As the Rio Times 2026 safety review noted, Vidigal retains an established tourism sector but remains subject to rapid change when police operations unfold. Monday’s events are the operational version of that warning. Eighty-five percent of foreign-visitor incidents now trace back to GPS navigation into uncontrolled areas or unexpected police activity, according to the 2026 report.
The international press coverage matters because it feeds the narrative that shapes tourism decisions in Europe and North America. CNN, Reuters, La Nación, Emol and Ámbito all carried the story within hours, alongside Portuguese, Spanish and German wire feeds. The zero-injury outcome is important but does not fully neutralize the brand damage.
What Happens Next
The manhunt for Dadá will continue as a joint Bahia-Rio operation. The Ministry of Public Security has not indicated whether additional federal resources will be committed, but the Tiradentes holiday weekend increased both tourism density and trafficker visibility, making the escape politically costly.

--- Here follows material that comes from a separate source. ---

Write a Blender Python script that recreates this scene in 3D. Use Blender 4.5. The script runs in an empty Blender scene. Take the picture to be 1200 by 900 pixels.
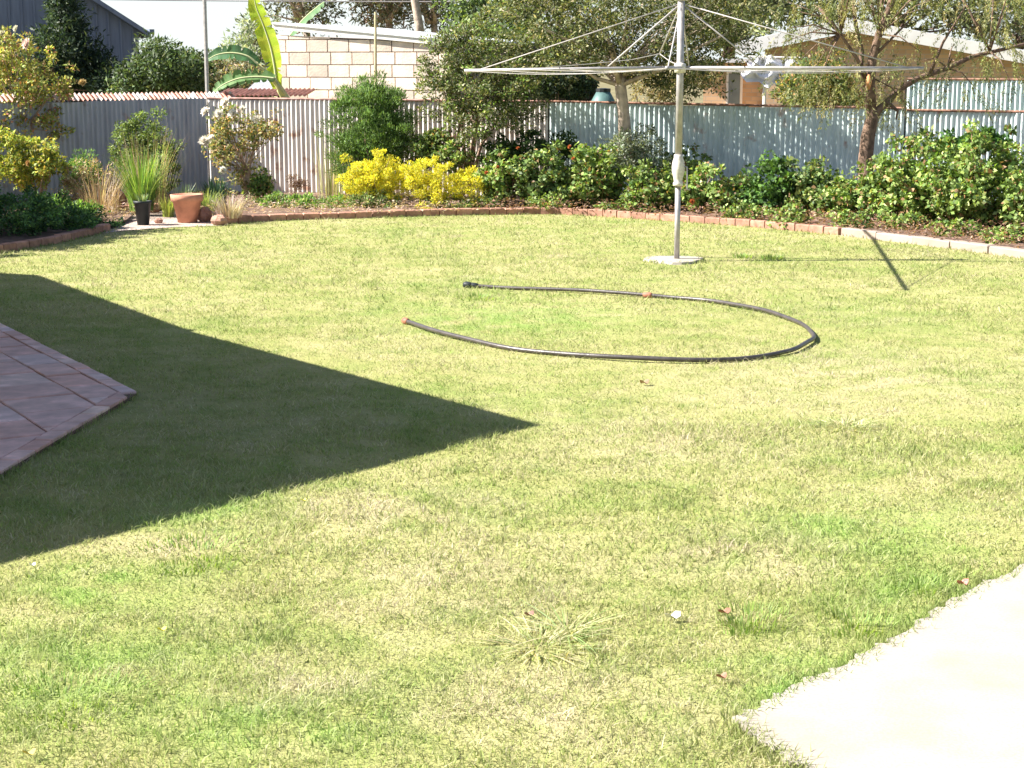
import bpy, math, random
import numpy as np
from mathutils import Vector
random.seed(7); rng = np.random.default_rng(7)
SC = bpy.context.scene
COL = SC.collection

# ------------------------------------------------------------ camera, sky, sun, exposure
EYE = 2.0; F = 2000.0
PITCH = math.atan(372 / F)
cp, sp = math.cos(PITCH), math.sin(PITCH)
cam = bpy.data.cameras.new("camera"); cam.lens = 60.0; cam.sensor_width = 36.0
cam.clip_start = 0.05; cam.clip_end = 2000
camo = bpy.data.objects.new("camera", cam); COL.objects.link(camo)
camo.location = (0, 0, EYE); camo.rotation_euler = (math.pi / 2 - PITCH, 0, 0)
SC.camera = camo
SUN_EL = math.radians(41.8); SUN_AZ = math.radians(2.5)   # from the left, slightly behind the camera
w = bpy.data.worlds.new("World"); SC.world = w; w.use_nodes = True
nt = w.node_tree
sky = nt.nodes.new("ShaderNodeTexSky"); sky.sky_type = 'NISHITA'; sky.sun_disc = False
sky.sun_elevation = SUN_EL; sky.sun_rotation = math.radians(-92.5)
sky.air_density = 1.0; sky.dust_density = 1.0; sky.ozone_density = 1.0
bg = nt.nodes["Background"]; bg.inputs[1].default_value = 0.058; sky.air_density = .85
# thin bright haze towards the whole horizon
tc_ = nt.nodes.new("ShaderNodeTexCoord"); sx_ = nt.nodes.new("ShaderNodeSeparateXYZ"); nt.links.new(tc_.outputs['Generated'], sx_.inputs[0])
m1_ = nt.nodes.new("ShaderNodeMath"); m1_.operation = 'MULTIPLY'; m1_.inputs[1].default_value = -7.0; nt.links.new(sx_.outputs['Z'], m1_.inputs[0])
m2_ = nt.nodes.new("ShaderNodeMath"); m2_.operation = 'EXPONENT'; nt.links.new(m1_.outputs[0], m2_.inputs[0])
m3_ = nt.nodes.new("ShaderNodeMath"); m3_.operation = 'MULTIPLY'; m3_.use_clamp = True; m3_.inputs[1].default_value = .75; nt.links.new(m2_.outputs[0], m3_.inputs[0])
mx_ = nt.nodes.new("ShaderNodeMix"); mx_.data_type = 'RGBA'; nt.links.new(m3_.outputs[0], mx_.inputs[0]); nt.links.new(sky.outputs[0], mx_.inputs[6]); mx_.inputs[7].default_value = (6.3, 6.8, 7.0, 1)
nt.links.new(mx_.outputs[2], bg.inputs[0])
sl = bpy.data.lights.new("sun", 'SUN'); sl.energy = 5.0; sl.angle = math.radians(0.5); sl.color = (1.0, 0.95, 0.86)
so = bpy.data.objects.new("sun", sl); COL.objects.link(so)
so.location = (-20, 10, 20); so.rotation_euler = (0, -(math.pi / 2 - SUN_EL), SUN_AZ)
SC.view_settings.view_transform = 'Standard'; SC.view_settings.look = 'None'
SC.view_settings.exposure = 1.66; SC.view_settings.gamma = 1.0
SC.render.engine = 'CYCLES'
SC.cycles.max_bounces = 6; SC.cycles.transparent_max_bounces = 8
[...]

For Rio, Monday’s event lands inside an ongoing state-level effort to reassert security control in key favelas. As Rio Times coverage of the court-supervised reoccupation plan documented late last year, the governor’s office has been pushing a new model in which specific communities are retaken under judicial oversight to prevent the boom-and-bust cycle that has defined UPP-era policing.
The broader question is whether Rio can keep its South Zone tourism industry functional while major Bahia faction operatives continue to use Vidigal and Rocinha as safehouses. The tourism sector contributes approximately 5.4% of Rio’s GDP; repeated Dois Irmãos-style incidents threaten that revenue channel in the run-up to peak international visitor season.